Lavonte David’s offensive teammate, WR Julio Jones, had only a brief Bucs stint in 2022, but his resume stretches far beyond Tampa. No receiver this century has topped his peak yardage stretch, 5,141 yards over his best three seasons. That’s generational stuff. While his Bucs numbers were modest, his presence carried weight.
Even if Jones and Gronk were past their peaks in Tampa, their impact wasn’t performative, it was legacy-building. They added texture to the Brady era, brought championship experience, and raised the floor in moments that mattered. You build teams with stars. But you win because of the right ones. Tampa had them.
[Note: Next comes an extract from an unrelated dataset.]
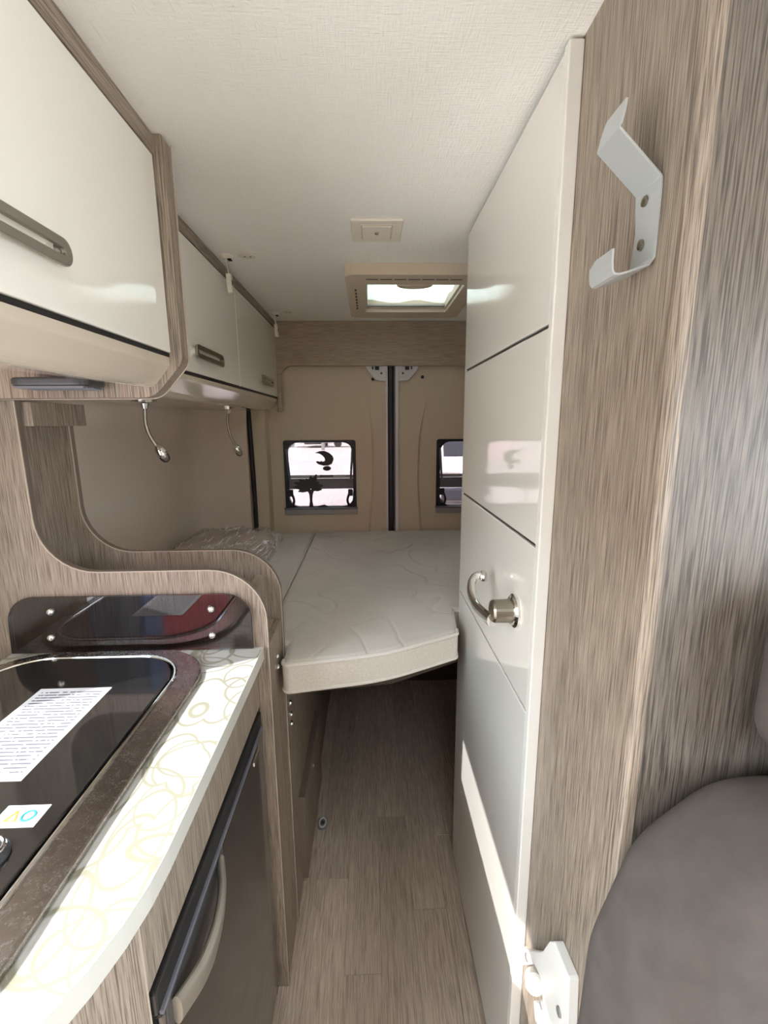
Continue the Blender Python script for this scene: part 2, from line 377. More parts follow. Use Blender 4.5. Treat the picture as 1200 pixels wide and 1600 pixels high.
# raised moulding next to the door gap
def moulding(parent, path, seam):
    bm = bmesh.new(); rows = []; zt = path[0][1]
    for x, z in [(v.x, v.y) for v in bez([(a, b, 0) for a, b in path], 6)]:
        k_ = min(1, max(0, (zt-z)/.22)); d = .011*k_; sg = 1 if seam > x else -1
        rows.append([bm.verts.new((xx, yy, z)) for xx, yy in ((x, 2.2925), (x+sg*.012*k_, 2.292-d), (seam, 2.2915-d*.3), (seam, 2.294), (x, 2.294))])
    for A, B in zip(rows, rows[1:]):
        for q in range(5): bm.faces.new((A[q], A[(q+1) % 5], B[(q+1) % 5], B[q]))
    bm.faces.new(rows[0][::-1]); bm.faces.new(rows[-1]); return obj('moulding', bm, 'rear_lining', parent, smooth=True)
moulding(d1, [(-.014, 1.56), (.004, 1.45), (.013, 1.31), (.012, 1.10), (-.004, .90), (-.03, .60)], .086)
moulding(d2, [(.300, 1.55), (.276, 1.43), (.262, 1.31), (.257, 1.10), (.270, .90), (.285, .60)], .150)
obj('edge_strip', bx((.086, 2.272, .50), (.097, 2.30, 1.70), .002), 'white_metal', d1)
obj('edge_strip', bx((.133, 2.272, .50), (.149, 2.30, 1.70), .002), 'white_metal', d2)
obj('seal', bx((.099, 2.280, .50), (.124, 2.31, 1.70), .005), 'black', d1)
obj('gap_backing', bx((.080, 2.318, .02), (.156, 2.334, 1.86)), 'black', d1)  # added black box, blocks daylight leaking between the doors
obj('seal_lip', bx((.126, 2.275, .50), (.131, 2.30, 1.70), .002), 'rail', d2)
def latch(parent, s, xc):
    poly = rpoly([(xc, 1.70), (xc+s*.105, 1.70), (xc+s*.098, 1.66, .03), (xc+s*.052, 1.606, .03), (xc, 1.604)])
    pl = obj('latch_plate', prism(poly, 'Y', 2.268, 2.282, .003), 'white_metal', parent)
    obj('latch_slot', bx((xc+s*.035, 2.2665, 1.655), (xc+s*.055, 2.271, 1.672), .001), 'black', pl)
    obj('latch_slot', bx((xc+s*.062, 2.2665, 1.658), (xc+s*.070, 2.271, 1.672), .001), 'dark_plastic', pl)
    obj('screw', lathe([(.005, 0), (.005, .003)], (xc+s*.024, 2.269, 1.640), (0, -1, 0), 12), 'black', pl)
latch(d1, -1, .090); latch(d2, 1, .146)
obj('screw', lathe([(.008, 0), (.008, .005), (.004, .007)], (.025, 2.292, 1.615), (0, -1, 0), 14), 'black', d1)
obj('screw', lathe([(.008, 0), (.008, .005), (.004, .007)], (.268, 2.292, 1.624), (0, -1, 0), 14), 'black', d2)
# wooden header across the back, its left end turns down with a rounded inner corner
hd = rpoly([(-.435, ZC), (-.435, 1.46), (-.416, 1.46), (-.416, 1.673, .055), (.99, 1.673), (.99, ZC)], 8)
struct('trim_3', prism(hd, 'Y', 2.250, 2.270, .002), 'wood_x', label='wooden header board above the rear doors')

# windows in the rear doors
def rear_window(n, x0, x1, label, decals):
    w = thing('window_%d' % n, label, None, (x0, 2.29, WZ0), kind='structure')
    fr = obj('frame', holed(rrect(x0, WZ0, x1, WZ1, .012, 4), [rrect(x0+.020, WZ0+.034, x1-.016, WZ1-.012, .05, 6)], 'Y', 2.286, 2.312, .002), 'black', w)
    obj('pane', bx((x0+.01, 2.314, WZ0+.01), (x1-.01, 2.318, WZ1-.01)), 'glass', w)
    obj('sill', bx((x0-.004, 2.270, WZ0-.006), (x1+.004, 2.292, WZ0+.020), .003), 'sill', w)
    obj('sill_lip', bx((x0-.004, 2.266, WZ0+.021), (x1+.004, 2.290, WZ0+.030), .002), 'rail', w)
    for s, xe in ((1, x0+.012), (-1, x1-.012)):
        st = obj('stay_arm', tube([(xe+s*.004, 2.280, 1.285), (xe+s*.016, 2.279, 1.12)], .0055, 8), 'rail', w)
        obj('stay_knuckle', lathe([(.009, 0), (.009, .010)], (xe+s*.004, 2.285, 1.287), (0, -1, 0), 12), 'black', st)
        cl = obj('catch', bx((xe-.006, 2.270, 1.040), (xe+s*.030, 2.287, 1.075), .004), 'black', w)
        obj('catch_lever', tube(bez([(xe+s*.026, 2.272, 1.05), (xe+s*.034, 2.270, 1.02), (xe+s*.026, 2.270, .99)], 6), .006, 8), 'black', cl)
        obj('spring_hook', tube(bez([(xe, 2.276, 1.07), (xe+s*.004, 2.276, 1.02), (xe+s*.014, 2.276, .995)], 6), .004, 8), 'black', cl)
    obj('blind_rail', bx((x0+.018, 2.294, 1.075), (x1-.012, 2.308, 1.128), .004), 'rail', w)
    obj('screen_rail', bx((x0+.018, 2.292, 1.130), (x1-.012, 2.306, 1.146), .003), 'sill', w)
    obj('rail_grip', bx(((x0+x1)/2-.005, 2.288, 1.136), ((x0+x1)/2+.065, 2.296, 1.147), .002), 'dark_plastic', w)
    return w
w1 = rear_window(1, -.428, -.066, 'small square rear window with a dark crescent mark, left of the door gap', True)
w2 = rear_window(2, .343, .705, 'small rear window beside the bathroom door showing a white vehicle', False)
# dark marks stuck on the first window: a crescent on a small oval, and a palm-like shape
def arc(cx, cz, r, a0, a1, n): return [(cx+r*math.cos(math.radians(a0+(a1-a0)*i/n)), cz+r*math.sin(math.radians(a0+(a1-a0)*i/n))) for i in range(n+1)]
def wp(x, y, Y=2.311):                       # window marks were measured on the rear window pane
    return (-.418+(x-445)*.00318, 1.316-(y-690)*.00326)
cr = thing('window_decal', 'dark crescent over a small oval stuck on the rear window', 'decal', (-.24, 2.313, 1.17))
cpts = [(490.5, 708), (497, 705.5), (505, 704.8), (513, 708), (518.5, 713), (520, 718), (517, 725), (511, 728), (503, 728), (495, 725.5), (491.5, 722), (494, 720.5), (498, 722), (500, 720.5), (503, 722), (506, 720), (505.5, 716), (502, 712), (497, 709)]
obj('crescent', prism([wp(*p) for p in cpts], 'Y', 2.311, 2.3135), 'decal', cr)
obj('oval', prism([wp(508.8+6.6*math.cos(a*PI/8), 732.3+3.8*math.sin(a*PI/8)) for a in range(16)], 'Y', 2.311, 2.3135), 'decal', cr)
pm = thing('window_decal', 'dark palm shape stuck low on the rear window', 'decal', (-.30, 2.290, .985))
obj('trunk', prism([wp(*p) for p in ((478, 797), (486.8, 797), (484.5, 782), (485.5, 772), (489, 764), (476, 764), (480, 772), (480.6, 783))], 'Y', 2.2865, 2.2895), 'decal', pm)
for k_, (a, ln_) in enumerate(((10, 20), (38, 17), (68, 26), (88, 22), (112, 18), (140, 24), (160, 28), (178, 28), (200, 22), (-14, 18))):
    ca, sa = math.cos(math.radians(a)), -math.sin(math.radians(a)); c0 = (483, 761)
    lf = [(0, 1.5), (.35, 4.6), (.7, 3.6), (1, .4)]
    pts = [wp(c0[0]+ca*ln_*q-sa*w_, c0[1]+sa*ln_*.85*q+ca*w_) for q, w_ in lf]+[wp(c0[0]+ca*ln_*q+sa*w_, c0[1]+sa*ln_*.85*q-ca*w_) for q, w_ in lf[::-1]]
    obj('frond', prism(pts, 'Y', 2.2860-.0002*k_, 2.2890), 'decal', pm)
obj('root', prism([wp(*p) for p in ((487, 796.5), (487, 793), (496, 790), (504, 788.5), (511, 792), (511, 797))], 'Y', 2.2865, 2.2895), 'decal', pm)

# bathroom cubicle walls (wood), front corner rounded by an edge strip
cub = struct('wall_cubicle', bx((.277, .425, 0), (.292, 1.25, ZC)), 'wood_z', label='wooden bathroom wall facing the aisle, with the coat hook')
obj('front_panel', bx((.287, .418, 0), (XR, .433, ZC)), 'wood_shaded', cub)
obj('corner_strip', prism(rpoly([(.275, .417, .008), (.290, .417), (.290, .440), (.275, .440)]), 'Z', 0, ZC), 'wood_z', cub)
obj('rear_panel', bx((.285, 1.235, 0), (XR, 1.25, ZC)), 'wood_z', cub)

# ================================================================== OUTSIDE
struct('ground', bx((-90, -70, -.75), (110, 140, -.6)), 'sand', label='pale sandy ground outside the van')
# buildings across the side door, seen in the reflections
bl = thing('building', 'red and blue clad hall mirrored in the black splashback', 'building', (-6.5, -8, -.6))
obj('red_wing', bx((-7.0, -22, -.6), (-6.0, -10.5, 9.0)), 'red_wall', bl)
obj('blue_wing', bx((-7.0, -10.5, -.6), (-5.95, -9.5, 9.0)), 'blue_wall', bl)
obj('dark_wing', bx((-7.0, -9.5, -.6), (-6.0, -8.6, 9.0)), 'dark_plastic', bl)  # invented wing, put in to darken this part of the reflection
obj('pale_wing', bx((-7.0, -8.6, -.6), (-6.0, 3, 2.6)), 'asphalt', bl)
def car(name, label, x, y, rz, body, h=1.5, ln=4.4):
    c = thing(name, label, 'vehicle', (0, 0, 0), 'vehicles parked far outside')
    prof = [(-ln/2, .3), (-ln/2, .85), (-ln/2+.15, h*.62), (-ln*.30, h*.66), (-ln*.20, h), (ln*.28, h), (ln*.42, h*.62), (ln/2, h*.55), (ln/2, .3)]
    obj('body', prism(rpoly([(a, b, .08) for a, b in prof], 3), 'Y', -.85, .85, .05), body, c)
    gl = [(-ln*.26, h*.68), (-ln*.18, h*.95), (ln*.26, h*.95), (ln*.36, h*.68)]
    obj('window', prism(gl, 'Y', -.865, -.845), 'tinted', c)
    for xx in (-ln*.30, ln*.30): obj('wheel', lathe([(.32, 0), (.34, .05), (.34, .2)], (xx, -.87, .34), (0, 1, 0), 16), 'tyre', c)
    c.location = (x, y, -.6); c.rotation_euler = (0, 0, rz); return c
car('parked_car', 'white car parked far beyond the rear window, furthest left', -8.3, 41, .05, 'car_white', 1.6, 4.8)
car('parked_car', 'dark car parked far beyond the rear window behind the crescent', -4.7, 41.5, PI/2, 'car_dark', 1.5)
car('parked_car', 'white car parked far beyond the rear window, nearest the door gap', -1.3, 41, -.05, 'car_white', 1.55, 4.6)
obj_post = tag(obj('lamp_post', tube([(-3.6, 36, -.6), (-3.6, 36, 4.5)], .14, 10), 'sill', None, (-3.6, 36, -.6)), 'grey post standing far outside above the crescent mark', 'post')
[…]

In totality, the Buccaneers’s offensive legacy over the past 25 years reads like a masterclass in elite additions. These weren’t just big names, they were big-game players.
Lavonte David and his teammate wrote the book on toughness
Linebacker Lavonte David is the quiet killer of modern defense. With 39 sacks, 31 forced fumbles, 13 interceptions, and a Super Bowl ring, he’s got the stats. But he also got the snub of the era, with only two Pro Bowls. He didn’t chase the spotlight. He chased ball carriers and caught them every time. But he didn’t do it alone. His teammates also supported him.
CB Ronde Barber was the pulse of the original Buccaneers. His 43 picks and 292 defeats lead all DBs since 2000. His 477 run stops are the best among defensive backs in the same stretch. He was predictive. He moved like he had already read the coordinator’s call sheet.
ESPN released its All Quarter Century Team, and included seven players who played for the Buccaneers:
QB Tom Brady
WR Julio Jones
TE Rob Gronkowski
LB Lavonte David
CB Darrelle Revis
CB Ronde Barber
CB Richard Sherman
Which Bucs got snubbed? … pic.twitter.com/1gKS6S1TYC
— SleeperBucs (@SleeperTBBUCS) June 19, 2025
Another cornerback, Darrelle Revis, though most famously a Jet, had a 2013 stop in Tampa that’s often forgotten. It was post-ACL, mid-rebuild. But even then, receivers vanished into Revis Island. His NFL-record 31 defended passes in 2009 and his surgical dismantling of WR1s remains legendary.
The 7th Bucs legend selected was Richard Sherman, who brought more leadership than production to Tampa in 2021. But the resume speaks loudly, 37 interceptions, five All-Pro seasons, and a permanent seat in the Legion of Boom hall. Sherman didn’t invent swagger, but he weaponized it. His brief stint with the Bucs was more symbolic than statistical, part of a culture shift that still echoed from their 2020 title run.
Each made his name not just by numbers, but by controlling the flow of games. And sometimes, entire eras.